My Sorrow, when she's here with me,
Thinks these dark days of autumn rain
Are beautiful as days can be;
She loves the bare, the withered tree;
She walks the sodden pasture lane.

Her pleasure will not let me stay.
She talks and I am fain to list:
She's glad the birds are gone away,
She's glad her simple worsted grey
Is silver now with clinging mist.

The desolate, deserted trees,
The faded earth, the heavy sky,
The beauties she so truly sees,
She thinks I have no eye for these,
And vexes me for reason why.

Not yesterday I learned to know
The love of bare November days
Before the coming of the snow;
But it were vain to tell her so,
And they are better for her praise.

Now, let's follow the close reading process while taking notes next to the poem. Initially, I, the test taker, notice that there is no title. I recognize right away that the poem has four stanzas with a specific rhyme scheme. I recognize that the speaker references 'My sorrow' and calls it 'she' - this is personification. She loves the dark days of autumn which I know because the speaker gives many images that relate to the dreariness of autumn. I think, but I am not sure, that the speaker is saying he or she starts to see the beauty in the dreariness at the end. In summary, I think the poem might be about a person who is sad and whose emotional state helps to unveil the beauty in what would otherwise be a kind of depressing time of season.

Does this make sense? It's not that you should know all of the answers. It's that you should read closely and connect with the text by considering meaning.

Understanding the Question

Okay, so, questions on multiple-choice exams typically come in a few different forms. But that's probably something the test taker doesn't always notice because of… well, it's a test. Remember the last time you took a test? You may have been trying to concentrate so hard, but all you could hear was the ticking clock. You may have felt fluttering test-taker butterflies and read too fast, despite your attempts not to. You may have powered through the test without a clue as to how well you were doing.

Ultimately, what you're being presented with today is a method that will hopefully demystify the process for you a bit. In other words, if you can identify what kind of question is being asked, it will feel a lot easier to tackle.

Consider the poem that we examined a moment ago. Now, take a look at the following four questions about this poem (the answer choices are purposefully not given here!). Consider the fact that each represents a different type of multiple-choice question:

1) The central subject of the poem is...

What kind of question is this? This is a straightforward, factual question.
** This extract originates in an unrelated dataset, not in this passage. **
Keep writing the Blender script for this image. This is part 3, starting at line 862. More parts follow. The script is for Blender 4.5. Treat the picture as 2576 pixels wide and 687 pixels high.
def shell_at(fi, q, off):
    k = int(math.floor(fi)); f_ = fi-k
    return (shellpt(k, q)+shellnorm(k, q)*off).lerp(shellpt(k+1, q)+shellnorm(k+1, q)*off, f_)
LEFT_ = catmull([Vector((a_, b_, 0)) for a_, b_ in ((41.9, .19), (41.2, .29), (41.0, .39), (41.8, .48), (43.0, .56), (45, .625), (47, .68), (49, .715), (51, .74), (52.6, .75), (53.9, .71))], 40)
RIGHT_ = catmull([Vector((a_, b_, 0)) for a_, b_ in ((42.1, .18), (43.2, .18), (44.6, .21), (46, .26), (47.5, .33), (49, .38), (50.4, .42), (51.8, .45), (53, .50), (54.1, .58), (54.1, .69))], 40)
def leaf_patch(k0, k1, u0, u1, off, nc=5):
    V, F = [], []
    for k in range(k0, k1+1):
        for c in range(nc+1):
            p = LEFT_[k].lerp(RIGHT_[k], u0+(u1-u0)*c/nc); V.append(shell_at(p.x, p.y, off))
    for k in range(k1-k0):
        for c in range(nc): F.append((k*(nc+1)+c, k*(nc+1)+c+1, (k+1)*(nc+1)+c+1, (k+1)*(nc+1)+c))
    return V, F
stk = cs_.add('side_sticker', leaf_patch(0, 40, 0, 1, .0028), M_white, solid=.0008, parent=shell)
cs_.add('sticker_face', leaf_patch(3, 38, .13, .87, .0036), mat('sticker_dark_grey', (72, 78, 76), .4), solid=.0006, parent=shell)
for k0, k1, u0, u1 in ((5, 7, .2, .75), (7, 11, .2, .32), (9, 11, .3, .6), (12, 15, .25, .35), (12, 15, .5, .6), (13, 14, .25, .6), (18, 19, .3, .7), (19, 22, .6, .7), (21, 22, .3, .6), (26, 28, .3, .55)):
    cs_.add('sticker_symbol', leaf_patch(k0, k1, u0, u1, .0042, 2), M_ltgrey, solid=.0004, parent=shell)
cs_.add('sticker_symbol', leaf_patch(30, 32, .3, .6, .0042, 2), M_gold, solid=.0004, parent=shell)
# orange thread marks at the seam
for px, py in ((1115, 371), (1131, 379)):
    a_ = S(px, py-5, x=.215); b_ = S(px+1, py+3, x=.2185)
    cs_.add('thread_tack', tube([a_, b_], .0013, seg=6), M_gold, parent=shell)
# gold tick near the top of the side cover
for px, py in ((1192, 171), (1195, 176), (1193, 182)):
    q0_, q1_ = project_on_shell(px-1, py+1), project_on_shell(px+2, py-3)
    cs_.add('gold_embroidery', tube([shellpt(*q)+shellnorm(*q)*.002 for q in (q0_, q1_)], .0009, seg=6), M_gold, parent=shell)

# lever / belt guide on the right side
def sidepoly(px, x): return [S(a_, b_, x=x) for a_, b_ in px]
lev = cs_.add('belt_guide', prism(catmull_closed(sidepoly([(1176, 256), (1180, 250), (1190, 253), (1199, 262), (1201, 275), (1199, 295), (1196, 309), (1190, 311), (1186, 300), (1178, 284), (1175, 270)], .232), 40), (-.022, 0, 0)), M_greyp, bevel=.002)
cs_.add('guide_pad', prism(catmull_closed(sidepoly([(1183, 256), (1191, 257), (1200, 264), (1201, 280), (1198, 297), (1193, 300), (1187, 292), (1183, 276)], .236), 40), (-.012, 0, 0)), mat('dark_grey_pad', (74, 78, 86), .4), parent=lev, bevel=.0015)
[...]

2) The poet primarily uses which literary device to characterize the speaker's 'sorrow'?

This is a question that asks the test taker to draw conclusions based upon literary definitions. Obviously, there is fact and analysis involved, but the question itself focuses on literary devices and definitions.

3) In context, the word 'simple' in line 9 most nearly means...

This question involves a little bit of analysis and interpretation.

4) The speaker's attitude in the poem is primarily one of...

This question asks the test taker to read the text and infer something specific - in other words, make an educated conclusion from evidence.

These four questions are basic models of the typical questions that appear on multiple-choice exams for literature. While it may be difficult to classify them at first sight, knowing what type of question is being asked can be a crucial step in figuring out what is being asked - especially when questions involve less tangible topics, like the tone or mood of a piece or the speaker's attitude. If you read the prompt and think, 'Yikes, I don't know what's being asked, but I recognize the type of question,' then you will have an understanding of what is expected of you and where to look in the text.